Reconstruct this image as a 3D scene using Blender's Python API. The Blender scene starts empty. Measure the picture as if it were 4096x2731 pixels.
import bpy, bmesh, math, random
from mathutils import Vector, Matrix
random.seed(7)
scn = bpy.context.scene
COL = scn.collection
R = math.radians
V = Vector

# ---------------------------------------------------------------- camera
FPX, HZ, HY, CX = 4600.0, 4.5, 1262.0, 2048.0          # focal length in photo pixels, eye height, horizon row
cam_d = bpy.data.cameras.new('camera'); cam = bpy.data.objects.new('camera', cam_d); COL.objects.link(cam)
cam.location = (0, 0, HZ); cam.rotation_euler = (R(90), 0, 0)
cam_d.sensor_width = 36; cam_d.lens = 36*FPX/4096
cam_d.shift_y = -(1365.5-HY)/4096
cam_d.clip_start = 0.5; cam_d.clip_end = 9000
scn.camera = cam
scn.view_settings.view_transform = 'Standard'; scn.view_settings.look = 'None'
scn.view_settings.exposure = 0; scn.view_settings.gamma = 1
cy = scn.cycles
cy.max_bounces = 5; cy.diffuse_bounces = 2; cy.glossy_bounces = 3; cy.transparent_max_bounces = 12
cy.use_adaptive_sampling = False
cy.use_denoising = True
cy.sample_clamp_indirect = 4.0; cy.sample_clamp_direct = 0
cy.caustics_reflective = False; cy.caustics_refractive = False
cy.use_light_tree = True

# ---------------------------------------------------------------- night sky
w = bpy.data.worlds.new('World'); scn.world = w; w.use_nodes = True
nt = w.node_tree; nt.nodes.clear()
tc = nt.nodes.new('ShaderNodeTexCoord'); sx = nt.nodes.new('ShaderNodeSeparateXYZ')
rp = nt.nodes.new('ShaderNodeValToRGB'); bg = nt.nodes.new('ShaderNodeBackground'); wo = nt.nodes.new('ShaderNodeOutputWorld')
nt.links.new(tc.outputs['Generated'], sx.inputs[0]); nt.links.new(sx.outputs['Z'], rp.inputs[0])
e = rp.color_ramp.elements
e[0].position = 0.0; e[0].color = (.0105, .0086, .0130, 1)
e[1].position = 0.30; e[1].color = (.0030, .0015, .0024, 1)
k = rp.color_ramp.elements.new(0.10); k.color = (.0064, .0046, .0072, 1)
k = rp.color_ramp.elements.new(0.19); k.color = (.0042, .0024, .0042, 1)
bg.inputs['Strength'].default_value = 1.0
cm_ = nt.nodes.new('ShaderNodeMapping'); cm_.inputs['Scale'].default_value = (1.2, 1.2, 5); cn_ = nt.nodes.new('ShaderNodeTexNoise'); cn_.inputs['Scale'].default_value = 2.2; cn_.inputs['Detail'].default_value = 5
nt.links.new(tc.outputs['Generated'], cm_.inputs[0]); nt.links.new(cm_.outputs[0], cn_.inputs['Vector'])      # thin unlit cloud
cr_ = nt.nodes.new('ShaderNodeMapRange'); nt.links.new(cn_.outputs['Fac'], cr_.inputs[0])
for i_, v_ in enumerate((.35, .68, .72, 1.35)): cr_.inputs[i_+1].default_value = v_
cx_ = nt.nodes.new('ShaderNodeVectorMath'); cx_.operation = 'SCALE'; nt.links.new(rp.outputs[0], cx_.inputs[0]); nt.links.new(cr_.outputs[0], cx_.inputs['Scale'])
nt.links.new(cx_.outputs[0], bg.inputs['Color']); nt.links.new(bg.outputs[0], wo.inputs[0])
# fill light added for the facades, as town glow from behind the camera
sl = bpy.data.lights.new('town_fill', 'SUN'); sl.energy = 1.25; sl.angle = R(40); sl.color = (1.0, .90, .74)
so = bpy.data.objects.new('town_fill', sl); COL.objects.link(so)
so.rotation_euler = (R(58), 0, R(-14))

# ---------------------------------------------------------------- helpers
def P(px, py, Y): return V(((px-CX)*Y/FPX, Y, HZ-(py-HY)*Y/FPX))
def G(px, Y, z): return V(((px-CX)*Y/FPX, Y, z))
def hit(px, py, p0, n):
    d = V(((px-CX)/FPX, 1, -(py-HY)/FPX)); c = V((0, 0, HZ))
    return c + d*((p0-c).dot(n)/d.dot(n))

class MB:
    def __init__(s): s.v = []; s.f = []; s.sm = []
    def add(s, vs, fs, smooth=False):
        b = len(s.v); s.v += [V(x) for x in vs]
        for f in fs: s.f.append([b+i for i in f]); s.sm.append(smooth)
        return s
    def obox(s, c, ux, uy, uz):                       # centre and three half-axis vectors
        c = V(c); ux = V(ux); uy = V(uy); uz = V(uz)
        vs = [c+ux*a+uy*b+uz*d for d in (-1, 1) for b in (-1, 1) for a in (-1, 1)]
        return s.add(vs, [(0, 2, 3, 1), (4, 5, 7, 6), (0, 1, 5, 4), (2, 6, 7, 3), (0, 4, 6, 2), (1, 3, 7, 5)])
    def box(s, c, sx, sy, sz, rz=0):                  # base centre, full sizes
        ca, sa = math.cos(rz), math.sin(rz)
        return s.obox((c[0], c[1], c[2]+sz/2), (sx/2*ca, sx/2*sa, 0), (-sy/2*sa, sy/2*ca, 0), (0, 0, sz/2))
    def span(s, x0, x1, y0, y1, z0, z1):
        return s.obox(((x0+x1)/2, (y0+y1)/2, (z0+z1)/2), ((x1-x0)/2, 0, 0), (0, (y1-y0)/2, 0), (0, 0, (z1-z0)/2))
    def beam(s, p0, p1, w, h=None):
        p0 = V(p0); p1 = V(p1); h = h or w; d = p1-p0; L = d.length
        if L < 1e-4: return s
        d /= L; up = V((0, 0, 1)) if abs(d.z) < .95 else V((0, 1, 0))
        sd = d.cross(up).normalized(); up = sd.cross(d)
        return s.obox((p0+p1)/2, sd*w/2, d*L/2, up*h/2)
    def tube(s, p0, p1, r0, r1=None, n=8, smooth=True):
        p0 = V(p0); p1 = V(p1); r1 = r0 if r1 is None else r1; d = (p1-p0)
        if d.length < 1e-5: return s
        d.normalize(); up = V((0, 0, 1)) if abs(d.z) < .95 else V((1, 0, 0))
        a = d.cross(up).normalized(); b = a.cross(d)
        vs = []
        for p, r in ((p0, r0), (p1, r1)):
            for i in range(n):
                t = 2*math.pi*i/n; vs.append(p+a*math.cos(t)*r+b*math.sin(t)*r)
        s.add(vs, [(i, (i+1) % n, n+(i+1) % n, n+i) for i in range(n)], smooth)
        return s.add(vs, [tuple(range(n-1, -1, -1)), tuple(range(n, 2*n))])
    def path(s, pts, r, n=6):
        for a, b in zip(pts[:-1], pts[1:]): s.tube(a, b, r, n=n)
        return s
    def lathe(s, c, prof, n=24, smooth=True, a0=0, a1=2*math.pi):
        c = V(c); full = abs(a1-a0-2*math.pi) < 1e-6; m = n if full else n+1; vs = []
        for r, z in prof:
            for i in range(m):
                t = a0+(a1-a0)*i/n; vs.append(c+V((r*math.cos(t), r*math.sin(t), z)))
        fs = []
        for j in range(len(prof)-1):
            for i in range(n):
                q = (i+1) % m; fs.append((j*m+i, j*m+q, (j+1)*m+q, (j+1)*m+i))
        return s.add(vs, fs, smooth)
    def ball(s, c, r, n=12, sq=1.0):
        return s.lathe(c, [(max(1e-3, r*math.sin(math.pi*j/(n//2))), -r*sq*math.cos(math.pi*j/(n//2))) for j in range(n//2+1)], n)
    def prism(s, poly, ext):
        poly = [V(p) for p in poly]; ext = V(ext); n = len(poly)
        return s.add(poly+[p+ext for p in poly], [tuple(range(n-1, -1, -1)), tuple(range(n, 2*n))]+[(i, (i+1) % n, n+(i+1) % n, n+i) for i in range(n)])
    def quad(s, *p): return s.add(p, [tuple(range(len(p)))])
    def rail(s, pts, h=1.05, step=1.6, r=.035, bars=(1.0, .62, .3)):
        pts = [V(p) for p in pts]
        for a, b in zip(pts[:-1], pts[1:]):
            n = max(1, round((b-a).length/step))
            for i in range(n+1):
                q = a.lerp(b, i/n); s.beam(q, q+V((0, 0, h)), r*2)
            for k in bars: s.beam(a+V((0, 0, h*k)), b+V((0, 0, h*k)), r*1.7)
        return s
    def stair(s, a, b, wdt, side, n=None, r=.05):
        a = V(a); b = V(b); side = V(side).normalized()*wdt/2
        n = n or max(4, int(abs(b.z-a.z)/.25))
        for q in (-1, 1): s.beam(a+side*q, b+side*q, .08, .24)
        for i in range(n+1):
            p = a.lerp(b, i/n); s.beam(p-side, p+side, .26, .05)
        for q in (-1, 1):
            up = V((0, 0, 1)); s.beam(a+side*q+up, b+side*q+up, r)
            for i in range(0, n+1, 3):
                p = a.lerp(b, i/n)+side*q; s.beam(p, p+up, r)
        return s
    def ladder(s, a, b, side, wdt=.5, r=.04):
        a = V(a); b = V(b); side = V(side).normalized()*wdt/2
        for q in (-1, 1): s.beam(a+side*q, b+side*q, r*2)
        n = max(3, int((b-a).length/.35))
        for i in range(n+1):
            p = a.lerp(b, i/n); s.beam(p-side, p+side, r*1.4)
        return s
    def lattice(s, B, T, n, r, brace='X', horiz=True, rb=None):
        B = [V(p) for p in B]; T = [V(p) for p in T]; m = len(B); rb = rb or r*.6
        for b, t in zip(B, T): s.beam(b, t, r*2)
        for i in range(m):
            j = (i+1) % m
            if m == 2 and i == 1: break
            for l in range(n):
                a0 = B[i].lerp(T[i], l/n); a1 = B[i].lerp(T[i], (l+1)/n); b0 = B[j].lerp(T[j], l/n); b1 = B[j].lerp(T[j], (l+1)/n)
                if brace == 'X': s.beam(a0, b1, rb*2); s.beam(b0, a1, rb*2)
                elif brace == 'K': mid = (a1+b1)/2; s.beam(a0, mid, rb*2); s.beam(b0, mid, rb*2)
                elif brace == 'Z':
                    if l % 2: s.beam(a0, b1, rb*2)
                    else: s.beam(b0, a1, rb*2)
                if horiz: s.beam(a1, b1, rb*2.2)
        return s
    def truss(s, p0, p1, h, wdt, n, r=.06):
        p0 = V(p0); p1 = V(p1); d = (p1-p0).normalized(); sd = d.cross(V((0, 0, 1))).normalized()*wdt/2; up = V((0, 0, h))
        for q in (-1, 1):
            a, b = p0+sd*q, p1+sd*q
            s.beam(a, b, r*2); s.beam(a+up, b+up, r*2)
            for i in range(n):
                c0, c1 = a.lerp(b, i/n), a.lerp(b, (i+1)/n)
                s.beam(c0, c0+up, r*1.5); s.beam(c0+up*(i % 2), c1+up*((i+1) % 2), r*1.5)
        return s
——
Print exactly, and only, the lines beginning at the top of the listing and ending at the line with "cy.use_light_tree = True".

ANSWER IN FULL:
Reconstruct this image as a 3D scene using Blender's Python API. The Blender scene starts empty. Measure the picture as if it were 4096x2731 pixels.
import bpy, bmesh, math, random
from mathutils import Vector, Matrix
random.seed(7)
scn = bpy.context.scene
COL = scn.collection
R = math.radians
V = Vector

# ---------------------------------------------------------------- camera
FPX, HZ, HY, CX = 4600.0, 4.5, 1262.0, 2048.0          # focal length in photo pixels, eye height, horizon row
cam_d = bpy.data.cameras.new('camera'); cam = bpy.data.objects.new('camera', cam_d); COL.objects.link(cam)
cam.location = (0, 0, HZ); cam.rotation_euler = (R(90), 0, 0)
cam_d.sensor_width = 36; cam_d.lens = 36*FPX/4096
cam_d.shift_y = -(1365.5-HY)/4096
cam_d.clip_start = 0.5; cam_d.clip_end = 9000
scn.camera = cam
scn.view_settings.view_transform = 'Standard'; scn.view_settings.look = 'None'
scn.view_settings.exposure = 0; scn.view_settings.gamma = 1
cy = scn.cycles
cy.max_bounces = 5; cy.diffuse_bounces = 2; cy.glossy_bounces = 3; cy.transparent_max_bounces = 12
cy.use_adaptive_sampling = False
cy.use_denoising = True
cy.sample_clamp_indirect = 4.0; cy.sample_clamp_direct = 0
cy.caustics_reflective = False; cy.caustics_refractive = False
cy.use_light_tree = True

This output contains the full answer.